Se calhar, no congresso, [Filipe Nyusi] consiga fazer alguma coisa, mas não vai
fazer na totalidade, a sobrevivência de qualquer presidente de partidos como a
Frelimo e MPLA obriga alianças com diferentes grupos como dos antigos
combatentes, ala de Chissano, de Guebuza e da juventude. Nisto Nyusi está sendo
muito habilidoso, o problema é que ele não tem muito tempo para fazer grandes
coisas. O seu mandato praticamente já acabou e mesmo que renove, tem apenas
mais dois anos de governação.
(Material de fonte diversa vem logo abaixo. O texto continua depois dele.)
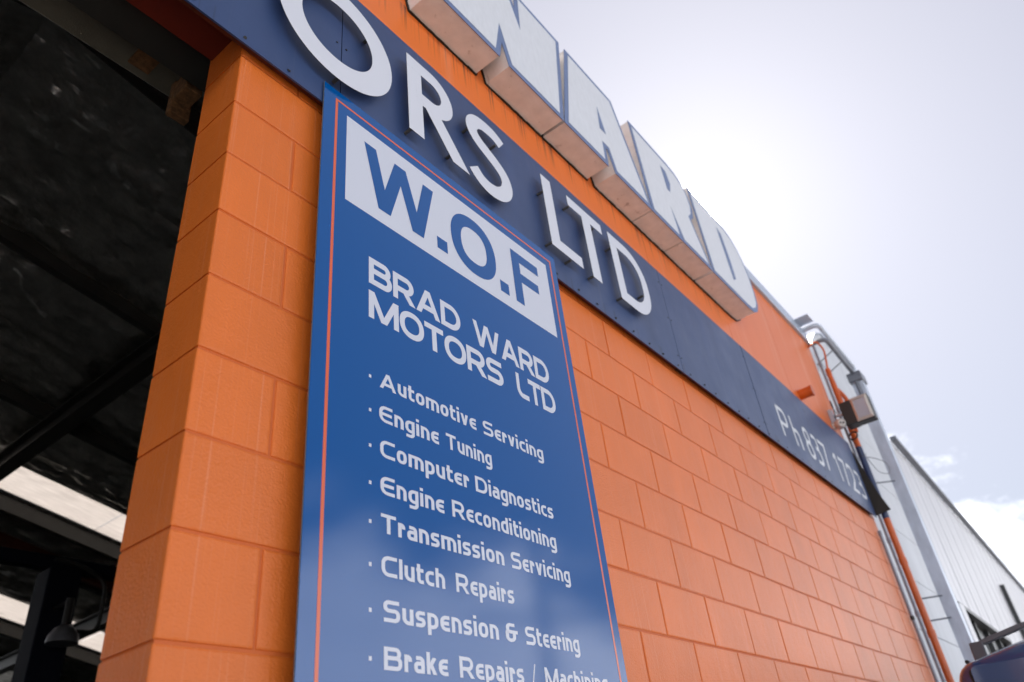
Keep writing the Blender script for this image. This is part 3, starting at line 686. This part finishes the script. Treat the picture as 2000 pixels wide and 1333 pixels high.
t = thing('grey_conduit', (6.25, -.03, 0), 'long thin grey conduit running up the wall end beside the orange pipe', 'conduit')
b = MB(); b.tube([(6.275, -.052, 0), (6.275, -.052, 5.21)], .0125, 10); obj('tube', b, M['grey_pvc'], t, smooth=True)
for z in (1.2, 1.9, 2.6, 3.2, 3.95, 4.45, 4.95):
    b = MB(); b.tube([(6.275, -.052, z - .02), (6.275, -.052, z + .02)], .017, 10); obj('clip', b, M['grey_pvc'], t)
t = thing('grey_conduit', (6.18, -.02, 0), 'shorter thin grey conduit ending below the fascia corner', 'conduit')
b = MB(); b.tube([(6.17, -.025, 0), (6.17, -.025, 3.255)], .0125, 10); b.tube([(6.17, -.025, 3.235), (6.17, -.025, 3.27)], .016, 10); obj('tube', b, M['grey_pvc'], t, smooth=True)
for z in (1.3, 2.05, 2.56):
    b = MB(); b.tube([(6.17, -.025, z - .015), (6.17, -.025, z + .015)], .017, 10); obj('clip', b, M['black'] if z > 2.5 else M['grey_pvc'], t)

t = thing('floodlight', (6.05, -.2, 4.27), 'square black floodlight with a pale glass face, on the wall end above the phone number', 'floodlight')
b = MB(); b.box((5.99, -.215, 4.165), (6.13, -.118, 4.385)); obj('housing', b, M['black'], t, bevel=.006)
b = MB(); b.box((5.995, -.372, 4.158), (6.10, -.2155, 4.392)); obj('lamp_case', b, M['black'], t, bevel=.006)
# bevelled reflector frame facing along -x
def ring_frame(mb, x0, x1, o, i):
    (ya, yb, za, zb2), (yc, yd, ze, zf) = o, i
    O = [(x0, ya, za), (x0, yb, za), (x0, yb, zb2), (x0, ya, zb2)]; I = [(x1, yc, ze), (x1, yd, ze), (x1, yd, zf), (x1, yc, zf)]
    for k in range(4): mb.face([O[k], O[(k + 1) % 4], I[(k + 1) % 4], I[k]])
b = MB(); ring_frame(b, 5.985, 5.975, (-.368, -.222, 4.162, 4.388), (-.345, -.240, 4.185, 4.362)); ring_frame(b, 5.975, 6.0, (-.345, -.240, 4.185, 4.362), (-.338, -.247, 4.195, 4.352))
obj('reflector_frame', b, M['beige_metal'], t)
b = MB(); b.box((5.9825, -.3445, 4.186), (5.984, -.2405, 4.361)); obj('glass', b, M['lens'], t)
b = MB(); b.obox((6.06, -.12, 4.30), (6.06, -.01, 4.32), .03, .02); b.box((6.03, -.035, 4.24), (6.09, -.004, 4.38)); obj('bracket', b, M['galv'], t)
t = thing('security_camera', (6.0, -.075, 4.18), 'small white two-eyed security camera below the floodlight', 'camera')
b = MB(); b.tube([(6.02, -.004, 4.21), (6.02, -.05, 4.21)], .035, 16); obj('base', b, M['white_plastic'], t, smooth=True)
b = MB(); b.tube([(6.03, -.055, 4.215), (6.005, -.07, 4.205), (5.975, -.09, 4.195), (5.955, -.10, 4.19)], [.03, .048, .044, .03], 18); obj('housing', b, M['white_plastic'], t, smooth=True)
for dy, dz in ((-.011, -.004), (.013, .006)):
    b = MB(); b.tube([(5.952, -.101 + dy, 4.190 + dz), (5.945, -.104 + dy, 4.188 + dz)], .008, 10); obj('lens', b, M['black'], t)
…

Depois do segundo ano, no próximo mandato, caso
renove, o partido vai preocupar-se com o processo de indicação do seu sucessor.
Qual
é a sua conclusão, é ou não uma desilusão?
Não
é uma grande desilusão, porque hoje entendi a complexidade que ele tinha. Via-o
como uma pessoa “outsider”, que poderia fazer uma grande ruptura, mas
hoje compreendo melhor a complexidade. Neste momento só poço dizer que o
mandato já acabou, se calhar, daqui a dois anos vai descobrir que é o
presidente mais abandonado na história do partido. Não teve dinheiro suficiente
para desenvolver uma rede clientelista, todos os grandes negócios já tinham
sido acomodados na era Guebuza. Todas as grandes infra-estruturas foram feitas
na era Guebuza e, para deixar um grande presente aos moçambicanos, as maiores
dívidas também foram feitas no mandato anterior.